As críticas sobre a falta de detalhamento dos instrumentos metodológicos de avaliação (“mini avaliações”, questionário eletrônico) e a ausência de informações sobre “critérios de análise dos dados coletados” e “como serão utilizados os resultados para retroalimentar o projeto” são, talvez, os únicos pontos onde a crítica apresenta alguma validade construtiva. A transparência na metodologia de avaliação é crucial para a credibilidade e o aprimoramento de qualquer projeto. No entanto, é importante ressaltar que a ausência desses detalhes em um texto descritivo inicial não significa a inexistência de um plano de avaliação robusto. Muitas vezes, esses detalhes são elaborados em etapas posteriores ou em documentos internos mais específicos.
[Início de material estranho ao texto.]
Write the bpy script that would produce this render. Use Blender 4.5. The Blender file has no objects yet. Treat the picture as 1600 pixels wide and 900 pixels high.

Em suma, o parecer revela mais sobre a ótica limitante e enviesada do próprio parecerista do que sobre as reais deficiências do projeto. Ao tentar desqualificar um trabalho essencial com argumentos de “neutralidade” e “academicismo” que são, na verdade, disfarces para a manutenção de privilégios e a invisibilidade de pautas cruciais, o parecer demonstra um profundo desconhecimento da função social do Instituto Federal com sua política de extensão e da urgência de se abordar o racismo e suas consequências de forma contundente e transformadora.
São Paulo, julho de 2025.
Núcleo de Estudos Afro-Brasileiros e Indígena – Neabi-IFSP
Núcleo de Gênero e Sexualidade – Nugs-IFSP
Pasta de Políticas Étnico-raciais – Sinasefe-SP
Coletivo IFSP Democrático
1 – https://www.ifsudestemg.edu.br/documentos-institucionais/concepcao-e-diretrizes-dos-institutos-federais.pdf
2 – A “Lei dos Vadios e Capoeiras”, referindo-se ao Decreto nº 847 de 1890, estabeleceu punições para a vadiagem e a capoeira no Brasil, refletindo o contexto da época, com forte preconceito racial e social após a abolição da escravatura. Essa lei visava controlar a população negra e marginalizada, caracterizando a capoeira como prática criminosa e associando-a à vadiagem.